> **Short exercise**
Bring together all lines of the material below that contain the string "part".

> **Provided data**
******************************

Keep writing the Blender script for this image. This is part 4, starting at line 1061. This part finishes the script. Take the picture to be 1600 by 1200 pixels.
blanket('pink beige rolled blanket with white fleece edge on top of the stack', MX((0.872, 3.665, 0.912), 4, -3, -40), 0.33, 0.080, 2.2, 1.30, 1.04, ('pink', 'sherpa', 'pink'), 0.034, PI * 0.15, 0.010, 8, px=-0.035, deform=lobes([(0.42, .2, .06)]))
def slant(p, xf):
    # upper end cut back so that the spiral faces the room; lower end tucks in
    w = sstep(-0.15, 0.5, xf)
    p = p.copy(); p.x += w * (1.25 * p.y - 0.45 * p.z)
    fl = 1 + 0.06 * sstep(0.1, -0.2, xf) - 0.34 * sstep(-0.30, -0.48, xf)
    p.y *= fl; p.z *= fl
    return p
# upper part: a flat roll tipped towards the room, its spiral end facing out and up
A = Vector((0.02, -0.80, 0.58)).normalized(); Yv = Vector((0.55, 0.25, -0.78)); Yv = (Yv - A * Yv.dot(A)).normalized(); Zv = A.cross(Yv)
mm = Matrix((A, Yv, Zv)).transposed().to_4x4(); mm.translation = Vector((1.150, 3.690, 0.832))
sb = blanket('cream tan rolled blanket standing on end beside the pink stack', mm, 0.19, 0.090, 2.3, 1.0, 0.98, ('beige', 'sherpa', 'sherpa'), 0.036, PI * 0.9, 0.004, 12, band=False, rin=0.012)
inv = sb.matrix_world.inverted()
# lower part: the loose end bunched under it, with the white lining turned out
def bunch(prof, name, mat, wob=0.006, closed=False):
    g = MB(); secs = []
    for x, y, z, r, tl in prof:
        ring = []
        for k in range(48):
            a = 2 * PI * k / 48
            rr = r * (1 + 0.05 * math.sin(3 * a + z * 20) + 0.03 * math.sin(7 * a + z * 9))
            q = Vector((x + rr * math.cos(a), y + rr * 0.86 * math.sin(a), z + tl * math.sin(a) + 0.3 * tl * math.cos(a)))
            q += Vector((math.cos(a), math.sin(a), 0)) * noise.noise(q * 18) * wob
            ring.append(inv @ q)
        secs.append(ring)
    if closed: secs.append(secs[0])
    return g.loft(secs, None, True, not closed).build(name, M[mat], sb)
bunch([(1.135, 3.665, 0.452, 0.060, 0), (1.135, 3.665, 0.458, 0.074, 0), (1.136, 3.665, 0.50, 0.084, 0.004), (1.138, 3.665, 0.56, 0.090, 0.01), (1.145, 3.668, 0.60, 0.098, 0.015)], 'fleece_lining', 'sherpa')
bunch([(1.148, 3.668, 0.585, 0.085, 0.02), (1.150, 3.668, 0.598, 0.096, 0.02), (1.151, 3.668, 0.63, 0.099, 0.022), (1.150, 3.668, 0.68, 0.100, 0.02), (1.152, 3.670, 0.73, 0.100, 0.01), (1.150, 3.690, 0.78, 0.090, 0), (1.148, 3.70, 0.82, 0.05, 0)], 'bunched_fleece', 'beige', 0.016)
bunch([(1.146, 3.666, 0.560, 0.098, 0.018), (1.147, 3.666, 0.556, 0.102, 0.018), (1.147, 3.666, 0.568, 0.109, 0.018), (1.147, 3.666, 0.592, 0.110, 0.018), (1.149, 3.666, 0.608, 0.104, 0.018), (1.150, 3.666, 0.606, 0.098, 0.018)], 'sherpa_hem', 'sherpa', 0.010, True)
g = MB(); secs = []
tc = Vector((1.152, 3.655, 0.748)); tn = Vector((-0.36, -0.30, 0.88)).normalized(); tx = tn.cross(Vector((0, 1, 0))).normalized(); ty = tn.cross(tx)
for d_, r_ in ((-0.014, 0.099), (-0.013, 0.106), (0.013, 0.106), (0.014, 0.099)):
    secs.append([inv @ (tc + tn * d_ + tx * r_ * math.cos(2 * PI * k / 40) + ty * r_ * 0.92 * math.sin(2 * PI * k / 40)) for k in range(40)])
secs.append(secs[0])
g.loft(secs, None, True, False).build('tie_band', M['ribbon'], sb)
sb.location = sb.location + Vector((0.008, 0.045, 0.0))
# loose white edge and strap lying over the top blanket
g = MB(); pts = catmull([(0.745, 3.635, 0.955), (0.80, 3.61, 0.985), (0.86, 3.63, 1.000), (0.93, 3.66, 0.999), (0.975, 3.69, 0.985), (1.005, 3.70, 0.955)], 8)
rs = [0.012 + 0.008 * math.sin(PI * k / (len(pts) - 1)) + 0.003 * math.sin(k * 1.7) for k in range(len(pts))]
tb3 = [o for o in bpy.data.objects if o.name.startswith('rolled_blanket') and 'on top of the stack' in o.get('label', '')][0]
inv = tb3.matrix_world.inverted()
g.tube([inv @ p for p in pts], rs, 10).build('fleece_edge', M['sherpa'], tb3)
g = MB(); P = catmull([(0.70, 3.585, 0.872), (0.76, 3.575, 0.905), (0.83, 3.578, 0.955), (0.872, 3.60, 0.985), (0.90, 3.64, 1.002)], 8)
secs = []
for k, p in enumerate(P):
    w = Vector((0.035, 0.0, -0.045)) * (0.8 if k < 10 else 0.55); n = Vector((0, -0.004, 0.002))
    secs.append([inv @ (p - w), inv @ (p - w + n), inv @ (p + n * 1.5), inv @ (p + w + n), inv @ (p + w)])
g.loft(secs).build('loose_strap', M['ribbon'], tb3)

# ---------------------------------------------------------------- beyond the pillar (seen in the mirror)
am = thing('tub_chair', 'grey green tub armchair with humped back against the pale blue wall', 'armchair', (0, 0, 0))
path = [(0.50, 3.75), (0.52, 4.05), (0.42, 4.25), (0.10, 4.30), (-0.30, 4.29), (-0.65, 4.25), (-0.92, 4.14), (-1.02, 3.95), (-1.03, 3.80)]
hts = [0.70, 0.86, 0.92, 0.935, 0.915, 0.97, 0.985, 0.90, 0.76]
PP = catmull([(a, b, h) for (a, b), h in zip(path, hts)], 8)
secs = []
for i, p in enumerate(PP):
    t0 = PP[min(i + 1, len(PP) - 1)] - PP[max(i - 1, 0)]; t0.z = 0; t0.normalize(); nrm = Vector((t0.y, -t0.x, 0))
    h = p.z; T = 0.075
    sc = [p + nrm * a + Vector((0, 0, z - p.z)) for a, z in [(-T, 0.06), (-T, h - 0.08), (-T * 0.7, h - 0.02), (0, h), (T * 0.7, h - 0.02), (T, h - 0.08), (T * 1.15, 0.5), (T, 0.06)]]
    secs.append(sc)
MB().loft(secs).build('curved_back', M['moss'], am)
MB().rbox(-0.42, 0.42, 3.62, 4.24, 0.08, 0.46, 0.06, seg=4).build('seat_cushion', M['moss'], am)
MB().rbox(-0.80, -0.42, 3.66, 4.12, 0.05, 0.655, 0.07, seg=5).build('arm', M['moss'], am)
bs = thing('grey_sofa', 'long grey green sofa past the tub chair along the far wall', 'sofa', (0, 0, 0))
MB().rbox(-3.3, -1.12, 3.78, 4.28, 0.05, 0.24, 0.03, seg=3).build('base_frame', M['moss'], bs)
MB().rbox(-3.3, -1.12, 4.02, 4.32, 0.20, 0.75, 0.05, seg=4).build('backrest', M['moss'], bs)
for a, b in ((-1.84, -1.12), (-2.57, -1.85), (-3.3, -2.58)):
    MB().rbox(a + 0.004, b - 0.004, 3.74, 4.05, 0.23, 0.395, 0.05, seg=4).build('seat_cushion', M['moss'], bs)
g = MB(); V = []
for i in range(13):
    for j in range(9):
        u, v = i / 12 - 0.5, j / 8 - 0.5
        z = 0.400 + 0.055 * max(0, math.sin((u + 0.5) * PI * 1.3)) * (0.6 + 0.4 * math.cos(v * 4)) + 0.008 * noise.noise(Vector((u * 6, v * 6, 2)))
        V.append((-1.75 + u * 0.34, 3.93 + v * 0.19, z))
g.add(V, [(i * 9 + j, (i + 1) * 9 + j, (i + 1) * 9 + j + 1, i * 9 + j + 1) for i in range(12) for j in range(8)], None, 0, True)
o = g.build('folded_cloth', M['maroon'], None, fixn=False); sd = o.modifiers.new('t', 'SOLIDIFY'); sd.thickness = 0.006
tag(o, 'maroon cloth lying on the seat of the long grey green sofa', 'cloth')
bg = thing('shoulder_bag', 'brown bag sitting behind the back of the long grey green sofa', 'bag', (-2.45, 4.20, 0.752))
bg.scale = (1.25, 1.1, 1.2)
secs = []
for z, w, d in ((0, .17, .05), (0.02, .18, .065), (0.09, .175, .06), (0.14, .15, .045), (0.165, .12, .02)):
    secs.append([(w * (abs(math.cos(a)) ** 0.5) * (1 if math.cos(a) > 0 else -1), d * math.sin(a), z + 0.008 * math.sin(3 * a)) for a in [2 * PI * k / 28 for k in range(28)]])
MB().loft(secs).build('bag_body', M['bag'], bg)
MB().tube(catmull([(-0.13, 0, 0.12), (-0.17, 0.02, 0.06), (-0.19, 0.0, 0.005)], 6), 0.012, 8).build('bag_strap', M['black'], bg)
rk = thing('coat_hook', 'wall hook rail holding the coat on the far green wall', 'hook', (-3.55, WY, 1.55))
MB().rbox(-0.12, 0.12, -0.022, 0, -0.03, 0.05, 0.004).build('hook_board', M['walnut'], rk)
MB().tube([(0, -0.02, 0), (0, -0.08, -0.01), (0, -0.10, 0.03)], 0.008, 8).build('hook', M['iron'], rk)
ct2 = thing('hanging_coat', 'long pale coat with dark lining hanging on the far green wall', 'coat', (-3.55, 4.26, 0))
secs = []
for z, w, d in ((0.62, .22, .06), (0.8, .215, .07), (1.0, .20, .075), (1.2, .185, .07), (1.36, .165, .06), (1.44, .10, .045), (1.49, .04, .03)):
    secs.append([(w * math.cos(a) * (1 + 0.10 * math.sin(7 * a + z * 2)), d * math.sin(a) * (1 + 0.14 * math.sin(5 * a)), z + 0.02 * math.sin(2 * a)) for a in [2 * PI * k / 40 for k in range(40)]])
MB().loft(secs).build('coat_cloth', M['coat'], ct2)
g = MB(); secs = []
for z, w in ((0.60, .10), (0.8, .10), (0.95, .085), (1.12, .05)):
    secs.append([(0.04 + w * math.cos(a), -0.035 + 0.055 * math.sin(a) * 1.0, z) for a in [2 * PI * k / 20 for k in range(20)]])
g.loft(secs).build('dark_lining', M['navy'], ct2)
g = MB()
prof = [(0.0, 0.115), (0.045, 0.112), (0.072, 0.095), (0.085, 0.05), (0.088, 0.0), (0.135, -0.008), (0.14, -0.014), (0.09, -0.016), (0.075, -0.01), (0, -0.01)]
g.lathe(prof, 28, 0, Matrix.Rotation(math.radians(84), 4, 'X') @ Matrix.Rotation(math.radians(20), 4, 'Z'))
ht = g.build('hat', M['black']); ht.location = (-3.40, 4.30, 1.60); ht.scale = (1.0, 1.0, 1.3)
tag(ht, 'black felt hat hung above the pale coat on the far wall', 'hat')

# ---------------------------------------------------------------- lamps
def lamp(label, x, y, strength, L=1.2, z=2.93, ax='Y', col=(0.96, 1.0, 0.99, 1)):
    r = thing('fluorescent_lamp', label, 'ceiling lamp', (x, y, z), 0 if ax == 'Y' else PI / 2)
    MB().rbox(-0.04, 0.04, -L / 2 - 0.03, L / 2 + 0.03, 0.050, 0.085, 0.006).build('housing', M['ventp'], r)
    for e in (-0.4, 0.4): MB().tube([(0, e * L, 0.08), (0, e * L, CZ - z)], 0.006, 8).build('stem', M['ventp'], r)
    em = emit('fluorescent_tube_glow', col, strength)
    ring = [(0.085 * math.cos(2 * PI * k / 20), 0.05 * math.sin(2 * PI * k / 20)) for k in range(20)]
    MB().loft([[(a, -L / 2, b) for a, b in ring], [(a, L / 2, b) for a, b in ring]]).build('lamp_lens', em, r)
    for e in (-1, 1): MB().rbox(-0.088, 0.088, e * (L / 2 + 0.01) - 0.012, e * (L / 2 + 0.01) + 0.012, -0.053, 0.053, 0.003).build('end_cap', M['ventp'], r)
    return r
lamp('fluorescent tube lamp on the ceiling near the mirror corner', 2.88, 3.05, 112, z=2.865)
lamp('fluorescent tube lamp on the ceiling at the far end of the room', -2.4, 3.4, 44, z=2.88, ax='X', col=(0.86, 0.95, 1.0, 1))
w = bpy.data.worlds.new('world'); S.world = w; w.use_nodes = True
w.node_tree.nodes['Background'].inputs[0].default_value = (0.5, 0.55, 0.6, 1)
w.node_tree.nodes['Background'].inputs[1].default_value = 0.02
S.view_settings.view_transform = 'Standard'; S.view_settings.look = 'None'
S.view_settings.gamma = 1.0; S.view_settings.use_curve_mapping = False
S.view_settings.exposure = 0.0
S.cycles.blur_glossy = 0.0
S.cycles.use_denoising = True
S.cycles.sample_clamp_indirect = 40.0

******************************

> **Result below**
Keep writing the Blender script for this image. This is part 4, starting at line 1061. This part finishes the script. Take the picture to be 1600 by 1200 pixels.
# upper part: a flat roll tipped towards the room, its spiral end facing out and up
# lower part: the loose end bunched under it, with the white lining turned out